Friday, February 9, 2007

Hippeastrum and Fungus Gnats

I enjoy studying insects and their role in the synergy of a garden. I do not believe in chemical insecticide because there are many beneficial insects that are killed along with the pest insect you have sprayed. Call me weird, but because of this interest in garden insects, I try to photograph them whenever possible. Take a look at my posts from this summer titled
"Garden Insects: The Good, The Bad and The Ugly"
"Tomato Hornworm or Space Alien" to see what I mean.

Well, below is one more insect picture for you: A Fungus Gnat.

What, you don't see it? It is right there at the base of our Hippeastrum. Here's a closer look!

Closer still:

You might think this picture is gross or weird, but it was very difficult to take. A Fungus Gnat is only 2-3mm in length - very small!
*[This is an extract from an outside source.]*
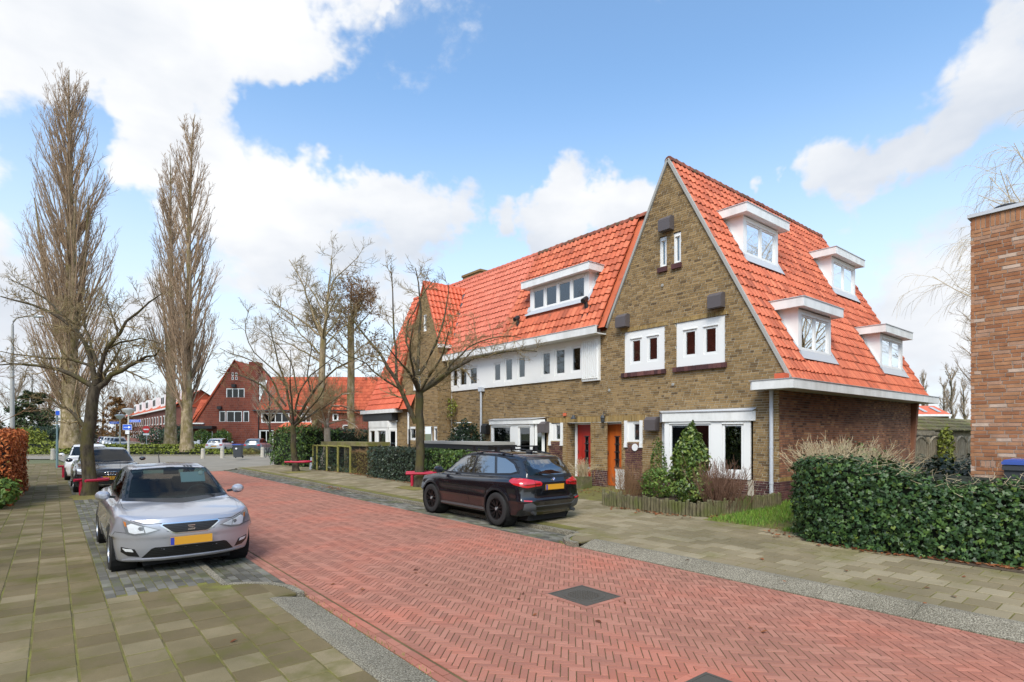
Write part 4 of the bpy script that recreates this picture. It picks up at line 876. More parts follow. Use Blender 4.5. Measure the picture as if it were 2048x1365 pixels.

The adult females (pictured above) lay eggs in the soil and the larvae feed on fungus in the moist soil. We only have a few gnats with this Hippeastrum and they are really not a bother. Sometimes Fungus Gnats are a nuisance indoors, but outside they help in organic decomposition.

We have enjoyed this Hippeastrum for its big colorful flowers since it is colorless outside. (we have 6 inches of snow on the ground right now). Here are a couple more pictures of the blooms:

This one is still my favorite:

Maybe I should have been an entomologist!



"Gross or weird"? No way. Who doesn't love pictures of bugs?

Nice shots. I take a lot of closeups with a macro lens and it's definitely not easy.